Saturday, July 14, 2007

I took a break

I took a break yesterday. I met the one-week blog challenge, posting everyday for a week. I'm trying to acquire new habits: daily exercise, blogging, the daily cartoon.

According to Gretchen Rubin at the Happiness Project blog, the way to maintain your exercise regimen is to never skip more than one day. Gretchen says: "Never skip exercising for two days in a row. You can skip a day, but the next day, you must exercise no matter how inconvenient."

I think the same applies to anything you want to do on a regular basis, like the things I listed above.

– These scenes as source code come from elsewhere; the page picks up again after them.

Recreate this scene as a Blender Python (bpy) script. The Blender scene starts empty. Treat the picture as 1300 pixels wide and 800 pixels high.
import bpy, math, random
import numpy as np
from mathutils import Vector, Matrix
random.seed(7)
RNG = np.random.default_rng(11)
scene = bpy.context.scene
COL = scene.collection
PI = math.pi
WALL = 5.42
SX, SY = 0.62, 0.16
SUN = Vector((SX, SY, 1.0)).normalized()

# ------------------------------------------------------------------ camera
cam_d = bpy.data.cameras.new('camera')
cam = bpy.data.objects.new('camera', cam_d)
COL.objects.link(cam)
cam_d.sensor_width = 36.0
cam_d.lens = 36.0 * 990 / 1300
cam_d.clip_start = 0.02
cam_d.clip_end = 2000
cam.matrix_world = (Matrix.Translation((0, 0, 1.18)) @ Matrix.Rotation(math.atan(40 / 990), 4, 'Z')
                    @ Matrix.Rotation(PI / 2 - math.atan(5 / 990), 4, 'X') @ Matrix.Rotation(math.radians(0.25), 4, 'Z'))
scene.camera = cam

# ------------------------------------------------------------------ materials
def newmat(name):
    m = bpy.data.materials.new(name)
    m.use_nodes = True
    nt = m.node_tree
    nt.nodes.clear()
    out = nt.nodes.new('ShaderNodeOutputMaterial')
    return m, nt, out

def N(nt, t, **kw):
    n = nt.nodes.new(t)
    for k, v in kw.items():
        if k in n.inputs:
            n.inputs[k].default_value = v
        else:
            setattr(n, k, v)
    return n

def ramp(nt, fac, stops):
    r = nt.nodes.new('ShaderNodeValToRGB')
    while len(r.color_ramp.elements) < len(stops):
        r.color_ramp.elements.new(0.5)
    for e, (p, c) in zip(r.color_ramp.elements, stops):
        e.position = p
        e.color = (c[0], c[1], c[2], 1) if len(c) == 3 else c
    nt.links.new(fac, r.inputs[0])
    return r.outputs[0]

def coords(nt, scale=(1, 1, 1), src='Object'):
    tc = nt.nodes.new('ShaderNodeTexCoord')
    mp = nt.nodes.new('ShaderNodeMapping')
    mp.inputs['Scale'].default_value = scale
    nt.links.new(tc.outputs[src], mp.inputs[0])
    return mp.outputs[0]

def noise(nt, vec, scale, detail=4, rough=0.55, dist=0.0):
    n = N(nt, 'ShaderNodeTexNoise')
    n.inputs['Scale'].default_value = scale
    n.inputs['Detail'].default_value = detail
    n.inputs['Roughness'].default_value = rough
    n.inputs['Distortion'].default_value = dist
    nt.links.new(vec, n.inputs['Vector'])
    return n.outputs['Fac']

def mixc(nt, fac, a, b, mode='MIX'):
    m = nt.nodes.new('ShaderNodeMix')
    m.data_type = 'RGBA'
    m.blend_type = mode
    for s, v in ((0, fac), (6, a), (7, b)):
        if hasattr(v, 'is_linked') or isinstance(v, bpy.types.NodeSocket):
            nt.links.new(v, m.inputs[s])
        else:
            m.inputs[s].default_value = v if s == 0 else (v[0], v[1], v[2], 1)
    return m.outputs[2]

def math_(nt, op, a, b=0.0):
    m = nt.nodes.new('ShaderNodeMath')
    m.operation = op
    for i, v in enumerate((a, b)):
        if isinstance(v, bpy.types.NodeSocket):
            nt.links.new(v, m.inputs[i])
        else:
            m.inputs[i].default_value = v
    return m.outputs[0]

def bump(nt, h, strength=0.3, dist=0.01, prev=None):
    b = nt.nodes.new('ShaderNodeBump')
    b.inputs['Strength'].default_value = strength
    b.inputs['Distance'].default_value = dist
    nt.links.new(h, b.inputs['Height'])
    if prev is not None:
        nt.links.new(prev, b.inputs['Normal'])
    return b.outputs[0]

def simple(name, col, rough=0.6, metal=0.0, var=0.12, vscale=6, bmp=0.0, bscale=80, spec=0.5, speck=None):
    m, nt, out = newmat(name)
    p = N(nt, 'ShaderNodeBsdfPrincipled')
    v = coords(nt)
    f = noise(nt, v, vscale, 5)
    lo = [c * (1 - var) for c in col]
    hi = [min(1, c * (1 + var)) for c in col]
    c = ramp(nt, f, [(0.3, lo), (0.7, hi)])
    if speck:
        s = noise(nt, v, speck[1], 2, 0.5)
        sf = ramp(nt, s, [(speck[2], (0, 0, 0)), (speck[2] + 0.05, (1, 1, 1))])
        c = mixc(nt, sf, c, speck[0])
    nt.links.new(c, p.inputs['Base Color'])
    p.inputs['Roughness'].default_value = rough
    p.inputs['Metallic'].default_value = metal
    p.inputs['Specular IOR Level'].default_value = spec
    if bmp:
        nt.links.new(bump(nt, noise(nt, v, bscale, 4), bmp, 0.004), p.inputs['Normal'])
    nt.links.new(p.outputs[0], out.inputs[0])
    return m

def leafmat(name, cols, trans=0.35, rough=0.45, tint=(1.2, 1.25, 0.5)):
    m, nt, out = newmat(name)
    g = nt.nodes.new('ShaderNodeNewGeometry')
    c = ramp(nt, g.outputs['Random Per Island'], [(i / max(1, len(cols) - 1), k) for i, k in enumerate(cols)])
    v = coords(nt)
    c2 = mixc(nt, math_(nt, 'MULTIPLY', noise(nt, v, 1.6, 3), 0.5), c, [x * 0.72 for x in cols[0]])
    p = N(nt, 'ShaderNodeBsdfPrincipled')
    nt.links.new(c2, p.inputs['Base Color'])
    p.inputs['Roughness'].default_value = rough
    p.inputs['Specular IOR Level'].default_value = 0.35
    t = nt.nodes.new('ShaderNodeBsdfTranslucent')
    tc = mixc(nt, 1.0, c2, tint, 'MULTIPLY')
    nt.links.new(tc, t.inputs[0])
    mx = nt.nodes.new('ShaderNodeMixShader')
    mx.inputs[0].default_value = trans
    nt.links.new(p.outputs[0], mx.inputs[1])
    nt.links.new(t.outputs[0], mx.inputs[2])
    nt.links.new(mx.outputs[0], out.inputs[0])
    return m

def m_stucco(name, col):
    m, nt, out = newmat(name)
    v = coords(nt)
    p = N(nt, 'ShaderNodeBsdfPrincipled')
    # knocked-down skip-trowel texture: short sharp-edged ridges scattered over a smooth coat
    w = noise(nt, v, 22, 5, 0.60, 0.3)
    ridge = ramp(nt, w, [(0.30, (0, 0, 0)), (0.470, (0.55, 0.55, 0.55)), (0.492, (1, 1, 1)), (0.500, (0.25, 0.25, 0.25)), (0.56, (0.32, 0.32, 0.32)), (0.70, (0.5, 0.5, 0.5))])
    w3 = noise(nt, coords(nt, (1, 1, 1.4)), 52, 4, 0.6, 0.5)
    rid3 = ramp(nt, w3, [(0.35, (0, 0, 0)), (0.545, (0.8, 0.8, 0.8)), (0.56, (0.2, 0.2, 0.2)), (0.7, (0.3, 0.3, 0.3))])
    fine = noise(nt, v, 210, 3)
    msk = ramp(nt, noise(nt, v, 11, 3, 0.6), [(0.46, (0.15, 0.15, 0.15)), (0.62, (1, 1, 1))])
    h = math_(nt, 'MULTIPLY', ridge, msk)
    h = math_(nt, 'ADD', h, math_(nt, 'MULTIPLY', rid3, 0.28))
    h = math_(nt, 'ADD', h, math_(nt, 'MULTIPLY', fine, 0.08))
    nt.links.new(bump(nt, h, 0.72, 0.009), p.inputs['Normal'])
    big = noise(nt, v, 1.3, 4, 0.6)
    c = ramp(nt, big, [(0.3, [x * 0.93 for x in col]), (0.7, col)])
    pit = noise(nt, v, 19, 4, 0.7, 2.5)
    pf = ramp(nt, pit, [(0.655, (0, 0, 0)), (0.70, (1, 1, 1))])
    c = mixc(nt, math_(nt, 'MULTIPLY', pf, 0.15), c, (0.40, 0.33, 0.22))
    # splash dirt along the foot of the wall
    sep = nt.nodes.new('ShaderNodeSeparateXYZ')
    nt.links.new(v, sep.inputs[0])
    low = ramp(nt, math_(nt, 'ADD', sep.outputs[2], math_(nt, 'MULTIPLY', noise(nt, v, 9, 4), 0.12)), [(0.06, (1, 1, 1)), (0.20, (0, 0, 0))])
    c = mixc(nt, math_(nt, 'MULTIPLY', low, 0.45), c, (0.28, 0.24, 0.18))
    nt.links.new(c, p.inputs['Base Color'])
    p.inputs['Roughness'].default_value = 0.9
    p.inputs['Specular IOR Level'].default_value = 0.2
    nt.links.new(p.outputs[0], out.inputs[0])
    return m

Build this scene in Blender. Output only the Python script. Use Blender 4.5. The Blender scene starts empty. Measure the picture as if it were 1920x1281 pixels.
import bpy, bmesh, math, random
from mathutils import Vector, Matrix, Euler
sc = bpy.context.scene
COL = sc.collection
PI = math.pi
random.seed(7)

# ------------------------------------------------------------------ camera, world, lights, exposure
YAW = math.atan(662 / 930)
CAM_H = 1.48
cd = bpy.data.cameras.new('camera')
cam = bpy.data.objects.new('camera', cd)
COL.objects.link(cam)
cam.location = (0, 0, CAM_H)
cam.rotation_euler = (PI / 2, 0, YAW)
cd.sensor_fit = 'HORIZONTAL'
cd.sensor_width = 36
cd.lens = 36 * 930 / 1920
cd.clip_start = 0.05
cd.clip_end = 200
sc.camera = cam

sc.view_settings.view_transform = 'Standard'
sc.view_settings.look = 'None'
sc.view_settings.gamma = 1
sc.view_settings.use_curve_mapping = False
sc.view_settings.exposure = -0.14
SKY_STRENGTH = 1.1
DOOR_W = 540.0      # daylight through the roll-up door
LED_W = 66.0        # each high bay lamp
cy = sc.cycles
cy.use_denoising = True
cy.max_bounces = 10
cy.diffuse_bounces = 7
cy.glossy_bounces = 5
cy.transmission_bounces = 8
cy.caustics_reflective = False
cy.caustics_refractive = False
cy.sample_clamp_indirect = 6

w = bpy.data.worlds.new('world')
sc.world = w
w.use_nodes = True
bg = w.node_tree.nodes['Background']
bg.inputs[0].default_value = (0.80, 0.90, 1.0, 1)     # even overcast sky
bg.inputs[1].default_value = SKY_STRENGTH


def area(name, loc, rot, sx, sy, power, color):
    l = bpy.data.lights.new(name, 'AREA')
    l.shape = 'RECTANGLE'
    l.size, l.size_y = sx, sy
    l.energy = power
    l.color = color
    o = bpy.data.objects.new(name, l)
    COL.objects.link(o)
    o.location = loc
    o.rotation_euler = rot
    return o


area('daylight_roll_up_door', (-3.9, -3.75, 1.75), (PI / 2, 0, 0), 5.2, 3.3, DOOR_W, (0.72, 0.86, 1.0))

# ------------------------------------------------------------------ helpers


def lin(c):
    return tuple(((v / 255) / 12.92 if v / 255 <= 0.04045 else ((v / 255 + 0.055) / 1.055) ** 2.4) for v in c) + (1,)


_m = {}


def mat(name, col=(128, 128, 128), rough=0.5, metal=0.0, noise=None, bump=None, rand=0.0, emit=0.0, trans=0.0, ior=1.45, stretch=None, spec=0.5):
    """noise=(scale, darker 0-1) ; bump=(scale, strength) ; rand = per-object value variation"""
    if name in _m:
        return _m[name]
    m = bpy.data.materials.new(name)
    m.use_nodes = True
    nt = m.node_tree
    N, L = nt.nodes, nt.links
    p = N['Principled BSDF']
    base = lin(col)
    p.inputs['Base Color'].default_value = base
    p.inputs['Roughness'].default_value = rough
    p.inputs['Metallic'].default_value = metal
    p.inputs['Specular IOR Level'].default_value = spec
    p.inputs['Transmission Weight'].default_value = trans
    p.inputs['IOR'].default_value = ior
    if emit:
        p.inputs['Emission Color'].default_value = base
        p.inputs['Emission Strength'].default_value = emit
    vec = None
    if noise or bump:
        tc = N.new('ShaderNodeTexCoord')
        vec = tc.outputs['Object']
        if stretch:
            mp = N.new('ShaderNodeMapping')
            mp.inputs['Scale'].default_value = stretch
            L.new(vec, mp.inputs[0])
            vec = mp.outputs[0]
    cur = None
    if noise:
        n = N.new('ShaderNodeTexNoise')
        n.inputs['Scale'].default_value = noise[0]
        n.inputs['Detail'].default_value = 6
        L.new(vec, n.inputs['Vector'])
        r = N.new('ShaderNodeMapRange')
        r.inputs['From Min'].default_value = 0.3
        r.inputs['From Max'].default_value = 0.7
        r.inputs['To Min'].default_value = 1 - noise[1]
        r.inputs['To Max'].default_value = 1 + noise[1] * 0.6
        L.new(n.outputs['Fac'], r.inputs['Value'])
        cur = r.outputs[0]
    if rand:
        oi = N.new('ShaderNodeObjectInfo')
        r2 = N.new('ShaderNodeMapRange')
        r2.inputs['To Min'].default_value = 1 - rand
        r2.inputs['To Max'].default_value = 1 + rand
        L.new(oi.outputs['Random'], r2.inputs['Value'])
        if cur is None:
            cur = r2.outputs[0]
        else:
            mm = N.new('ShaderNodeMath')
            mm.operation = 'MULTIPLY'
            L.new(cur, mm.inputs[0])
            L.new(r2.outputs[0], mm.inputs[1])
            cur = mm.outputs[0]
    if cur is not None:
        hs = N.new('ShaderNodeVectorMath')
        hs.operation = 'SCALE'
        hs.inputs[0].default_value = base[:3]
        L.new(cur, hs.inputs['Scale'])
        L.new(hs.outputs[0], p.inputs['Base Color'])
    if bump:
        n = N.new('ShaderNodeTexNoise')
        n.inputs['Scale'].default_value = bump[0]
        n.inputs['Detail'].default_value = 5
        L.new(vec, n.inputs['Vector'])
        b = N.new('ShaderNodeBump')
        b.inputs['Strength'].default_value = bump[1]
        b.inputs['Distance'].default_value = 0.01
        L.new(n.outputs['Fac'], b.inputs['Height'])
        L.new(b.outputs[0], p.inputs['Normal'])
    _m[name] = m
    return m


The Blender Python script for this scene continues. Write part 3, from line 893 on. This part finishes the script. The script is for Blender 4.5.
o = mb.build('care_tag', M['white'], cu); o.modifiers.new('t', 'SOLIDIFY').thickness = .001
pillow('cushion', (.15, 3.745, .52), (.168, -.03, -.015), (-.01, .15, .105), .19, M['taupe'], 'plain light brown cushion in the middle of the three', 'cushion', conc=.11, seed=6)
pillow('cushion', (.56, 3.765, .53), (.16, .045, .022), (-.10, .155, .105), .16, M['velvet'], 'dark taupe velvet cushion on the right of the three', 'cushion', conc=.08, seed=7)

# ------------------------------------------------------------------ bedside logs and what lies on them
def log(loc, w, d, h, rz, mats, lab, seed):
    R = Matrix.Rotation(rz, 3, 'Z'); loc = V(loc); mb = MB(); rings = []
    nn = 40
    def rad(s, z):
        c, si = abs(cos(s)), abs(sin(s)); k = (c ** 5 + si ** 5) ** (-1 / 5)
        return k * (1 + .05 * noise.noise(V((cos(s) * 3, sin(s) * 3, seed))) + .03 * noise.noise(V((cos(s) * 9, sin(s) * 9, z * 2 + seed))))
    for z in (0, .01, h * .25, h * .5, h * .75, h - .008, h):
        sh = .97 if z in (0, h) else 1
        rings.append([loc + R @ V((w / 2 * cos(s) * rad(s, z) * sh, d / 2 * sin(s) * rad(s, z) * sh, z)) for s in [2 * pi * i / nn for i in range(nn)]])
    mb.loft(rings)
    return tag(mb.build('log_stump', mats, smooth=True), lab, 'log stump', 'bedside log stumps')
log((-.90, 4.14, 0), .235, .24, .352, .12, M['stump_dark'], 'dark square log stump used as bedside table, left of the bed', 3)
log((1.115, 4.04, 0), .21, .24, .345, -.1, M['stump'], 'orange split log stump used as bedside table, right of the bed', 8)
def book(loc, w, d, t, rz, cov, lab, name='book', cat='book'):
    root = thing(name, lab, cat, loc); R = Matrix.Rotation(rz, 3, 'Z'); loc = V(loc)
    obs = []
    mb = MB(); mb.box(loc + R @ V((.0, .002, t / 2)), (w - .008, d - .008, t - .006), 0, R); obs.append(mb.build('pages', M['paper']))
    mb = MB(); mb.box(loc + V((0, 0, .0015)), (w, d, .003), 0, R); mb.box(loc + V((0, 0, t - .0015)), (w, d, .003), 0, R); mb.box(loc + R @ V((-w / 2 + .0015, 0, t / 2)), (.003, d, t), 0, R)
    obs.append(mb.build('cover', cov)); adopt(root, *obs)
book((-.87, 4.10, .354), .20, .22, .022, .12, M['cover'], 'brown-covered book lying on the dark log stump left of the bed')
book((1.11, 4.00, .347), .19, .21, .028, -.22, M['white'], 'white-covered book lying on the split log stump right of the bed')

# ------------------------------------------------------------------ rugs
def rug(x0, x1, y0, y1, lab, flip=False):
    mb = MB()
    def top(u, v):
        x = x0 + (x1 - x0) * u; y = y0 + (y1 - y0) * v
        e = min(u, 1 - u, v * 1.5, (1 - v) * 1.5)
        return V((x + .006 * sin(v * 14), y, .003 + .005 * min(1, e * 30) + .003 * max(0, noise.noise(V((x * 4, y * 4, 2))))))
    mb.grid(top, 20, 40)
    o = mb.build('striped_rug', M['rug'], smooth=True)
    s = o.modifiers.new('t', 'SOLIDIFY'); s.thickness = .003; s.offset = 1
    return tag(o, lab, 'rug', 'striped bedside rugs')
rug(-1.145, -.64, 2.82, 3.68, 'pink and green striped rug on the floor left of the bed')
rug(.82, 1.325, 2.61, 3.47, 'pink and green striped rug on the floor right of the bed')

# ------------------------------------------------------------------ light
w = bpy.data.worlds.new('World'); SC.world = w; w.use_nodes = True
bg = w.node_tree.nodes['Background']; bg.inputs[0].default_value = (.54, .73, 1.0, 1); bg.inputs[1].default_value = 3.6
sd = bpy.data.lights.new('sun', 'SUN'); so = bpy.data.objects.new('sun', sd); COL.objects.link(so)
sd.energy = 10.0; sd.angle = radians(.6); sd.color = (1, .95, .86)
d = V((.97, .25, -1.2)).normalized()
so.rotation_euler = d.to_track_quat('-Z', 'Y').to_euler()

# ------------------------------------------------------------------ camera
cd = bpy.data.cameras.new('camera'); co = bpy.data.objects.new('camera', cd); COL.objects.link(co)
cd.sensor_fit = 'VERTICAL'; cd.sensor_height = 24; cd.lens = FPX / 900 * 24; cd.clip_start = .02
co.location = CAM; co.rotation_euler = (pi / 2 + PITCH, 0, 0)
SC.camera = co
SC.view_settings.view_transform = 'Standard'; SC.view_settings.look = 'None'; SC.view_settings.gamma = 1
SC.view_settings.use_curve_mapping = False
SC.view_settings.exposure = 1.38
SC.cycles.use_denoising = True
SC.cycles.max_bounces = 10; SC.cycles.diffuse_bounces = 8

Still, you have to fight. It feels you have to fight. After all, isn't the 'natural' impulse laziness? (See last post, plus think of that physics theory (I think it's entropy) that says things revert to their lowest (or laziest) state.) So unless you are breathing down your own neck to get things done, things that you say you want to do, nothing gets done.

keri smith once wrote on her blog (an excerpt from the longer entry):
What if all you had to do was to "do nothing"? The fear in my mind says all hell will break loose, or the opposite, nothing will get done. I might fall into the abyss along with everything in my life. people would yell. the house would be a mess. no, the house would be gone, i would be out on the street begging for food. (does that count as doing nothing? or is that something?)
Isn't the zen way to let go, to truly do nothing and see what happens? But if you let go, as keri wonders, the house could "be gone" and you could be "out on the street."

Is there some kind of perfect balance between just being/ doing nothing and doing things? Is it really a struggle, or dare I use the word, kind of jihad, fighting to make things better better better?